Supreme Court justice investigated for corruption issues surprise resignation

A Supreme Court justice under investigation for allegedly transferring more than 100 million pesos to foreign bank accounts resigned on Thursday in a move that surprised his colleagues and political observers.

Eduardo Medina Mora, a former federal attorney general and security secretary who also served as ambassador to both the United States and the United Kingdom, is the first Supreme Court judge to resign since a 1994 constitutional reform that established the court in its current form.

The 62-year-old judge didn’t cite any reasons for his decision to step down in a resignation letter to President López Obrador.

Presidential spokesman Jesús Ramírez said that López Obrador accepted Medina’s resignation and that it will be sent to the Senate for analysis.

According to the constitution, the resignation of a Supreme Court justice must be submitted to the president and, if accepted, sent to the Senate for approval. A judge can only resign for “grave reasons.”

Media reported in June that Medina had allegedly transferred 103 million pesos (US $5.3 million) to bank accounts in the United States and United Kingdom between 2016 and 2018.

The government’s Financial Intelligence Unit (UIF) announced soon after that it was collaborating with the U.S. and U.K. governments to investigate 32 transfers made by the judge, who was appointed to the court for a 15-year-term by former president Enrique Peña Nieto at the start of 2015.

Two weeks after the media first reported the transfers, Medina said they only amounted to 7.5 million pesos (US $384,000) and were consistent with his income.

He claimed that the figure reported was inflated because some of the transfers he made in pesos were assumed to have been in US dollars, which would make their value close to 20 times higher.

Medina, who voted in favor of the legalization of gay marriage, marijuana and abortion during his four and a half years as a justice, has also come under suspicion for his close relationship with Juan Collado, a high-profile lawyer currently in preventative custody on charges of involvement in organized crime and money laundering.

The newspaper Reforma reported that Medina’s resignation on Thursday took several Supreme Court justices by surprise because they had worked with him earlier the same day.

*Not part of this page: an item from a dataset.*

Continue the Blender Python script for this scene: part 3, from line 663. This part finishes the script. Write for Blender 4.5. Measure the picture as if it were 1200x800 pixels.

If the Senate approves the resignation, López Obrador must send a short list of three candidates to Congress from which a new judge will be selected.

Medina’s successor will be the third justice nominated by the president since he took office last December. He will have the opportunity to make a fourth appointment to the Supreme Court’s 11-judge panel in 2021 when the 15-year term of Justice José Fernando Franco concludes.

At his regular news conference on Friday, López Obrador addressed questions about Medina’s abrupt resignation.

“What’s the motive of this resignation? I believe that the justice wants to deal with the complaints filed [against him]. I don’t know if one or two or how many complaints have been filed, that’s in the hands of the federal Attorney General’s Office [FGR]. We’ve been respectful and we don’t involve ourselves in these legal issues . . .” he said.